Il tatoo è diventato un fenomeno di costume che è uscito dagli ambiti ristretti di una specifica cultura underground per coinvolgere tutti i ceti sociali e tutte le età al punto da aver favorito la nascita della “psicologia del tatuaggio”. La neo disciplina studia il carattere delle persone in base ai simboli grafici impressi sulla loro pelle il cui significato va cercato nell’inconscio: la scelta del disegno, le sue dimensioni e della zona da tatuare danno informazioni rilevanti sull’individuo.

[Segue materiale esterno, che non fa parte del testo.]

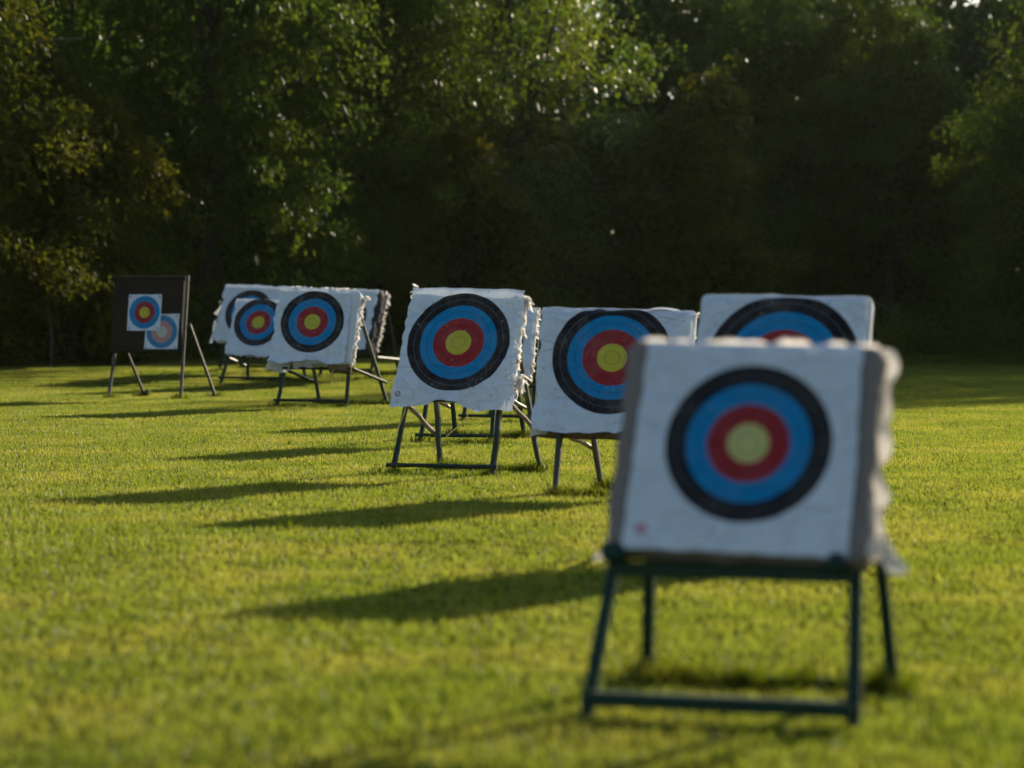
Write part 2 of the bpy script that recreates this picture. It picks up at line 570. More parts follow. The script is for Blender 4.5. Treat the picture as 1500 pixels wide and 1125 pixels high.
def make_tree_meshes(seed, H, rad, low, mat, nclump=230, per=110, llen=.12, wid=.07, shape=1.0):
    rg = np.random.default_rng(seed); rnd = random.Random(seed)
    C, Rr, T_ = [], [], []
    nb = max(14, nclump // 8)
    for k in range(nb):                 # boughs: each carries a drooping mass of leaf clumps
        tt = (k + rg.random()) / nb
        th = k * 2.39996 + rg.normal(0, .35)
        prof = (math.sin(math.pi * (0.24 + .66 * tt)) ** .5) * (1.0 if tt < .65 else 1.0 - (tt - .65) * .7 * shape)
        reach = rad * prof * rg.uniform(.62, 1.12)
        mass = rg.uniform(.75, 1.25) * rad / 3.4
        bt = rg.random()
        ox, oy, oz = math.cos(th), math.sin(th), low + (H - low) * tt
        for m_ in range(8):
            f_ = .42 + .58 * (m_ + .6) / 8
            lat = rg.normal(0, .42) * mass * (.5 + f_)
            zz = oz + .55 * mass - 1.25 * mass * f_ ** 2.2 + rg.normal(0, .26) * mass
            rr = reach * f_
            C.append((rr * ox - lat * oy, rr * oy + lat * ox, max(.1, zz)))
            Rr.append(mass * rg.uniform(.42, .68)); T_.append(bt)
    C, Rr = np.array(C), np.array(Rr)
    v, q, tone = leaf_cloud(C, Rr, per, rg, llen, wid)
    # loose outer sprays that break the outline
    tone = np.clip(tone * .65 + np.repeat(np.array(T_), per) * .4 - .02, 0, 1)
    C2 = C[rg.integers(0, len(C), nclump)] * np.array([1.1, 1.1, 1.0]) + rg.normal(0, .28, (nclump, 3))
    v2, q2, t2 = leaf_cloud(C2, np.full(nclump, .3), 16, rg, llen, wid)
    C3 = C[rg.integers(0, len(C), 160)] * np.array([.6, .6, .95])
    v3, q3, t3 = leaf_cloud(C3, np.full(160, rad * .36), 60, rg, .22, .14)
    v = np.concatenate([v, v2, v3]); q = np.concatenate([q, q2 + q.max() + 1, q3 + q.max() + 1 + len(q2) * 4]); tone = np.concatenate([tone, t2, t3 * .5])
    v[:, 2] = np.maximum(v[:, 2], .05)
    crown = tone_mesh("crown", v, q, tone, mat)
    mb = MB()
    spine = [Vector((0, 0, -.2))]
    for k in range(1, 9):
        spine.append(Vector((rnd.uniform(-.12, .12) * k * .4, rnd.uniform(-.12, .12) * k * .4, H * .88 * k / 8)))
    tr0 = .022 * H
    mb.tube(spine, [tr0 * (1 - .1 * k) for k in range(9)], 9)
    for k in range(16):
        i = rnd.randint(1, 7)
        tgt = Vector(C[rnd.randrange(len(C))])
        a0 = spine[i]
        if tgt.z < a0.z * .8: tgt.z = a0.z + rnd.uniform(0, 1)
        mid = a0.lerp(tgt, .5) + Vector((0, 0, rnd.uniform(.1, .5)))
        r0 = tr0 * (1 - .1 * i) * .5
        mb.tube([a0, a0.lerp(mid, .5) + Vector((0, 0, .1)), mid, tgt], [r0, r0 * .75, r0 * .5, r0 * .2], 6)
    me = bpy.data.meshes.new("trunk"); me.from_pydata([tuple(p) for p in mb.v], [], mb.f)
    for p in me.polygons: p.use_smooth = True
    me.materials.append(M["bark"]); me.update()
    return crown, me


TREE = {
    "olive": make_tree_meshes(1, 12.5, 3.5, .2, M["leaf_olive"], 270, 130),
    "mid": make_tree_meshes(2, 12.0, 4.3, .4, M["leaf_glint"], 340, 140),
    "mid_b": make_tree_meshes(5, 10.4, 4.0, .2, M["leaf_mid"], 290, 140),
    "dark": make_tree_meshes(3, 10.8, 3.7, .1, M["leaf_dark"], 280, 140),
    "bush": make_tree_meshes(4, 5.2, 2.3, .05, M["leaf_olive"], 120, 120, .11, .065, .6),
}


def tree(kind, x, y, label, sc=1.0, rz=0.0, zs=1.0, cat="tree"):
    r = empty("tree" if cat == "tree" else "shrub", (x, y, g_height(x, y)), label, cat, "trees along the edge of the wood")
    r.rotation_euler = (0, 0, rz); r.scale = (sc, sc, sc * zs)
    crown, trunk = TREE[kind]
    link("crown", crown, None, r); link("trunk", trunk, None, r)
    return r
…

Probabilmente anche la zona del corpo prescelta per imprimere un tatuaggio cela un suo significato: se l’area è molto visibile forse la persona vuole “urlare” un messaggio per farlo conoscere a tutti, se lo spazio invece è di ridotto o collocato in una zona più nascosta, probabilmente l’intenzione è di parlare di quell’aspetto di sé solo nell’intimità. In ogni caso per uno psicoterapeuta queste sono solo ipotesi, interpretazioni da verificare poiché non è possibile conoscere una persona da un segno sul suo corpo.

cfr. M. Cannavicci, “Psicologia del tatuaggio”,  edito sul sito POLIZIA E DEMOCRAZIA.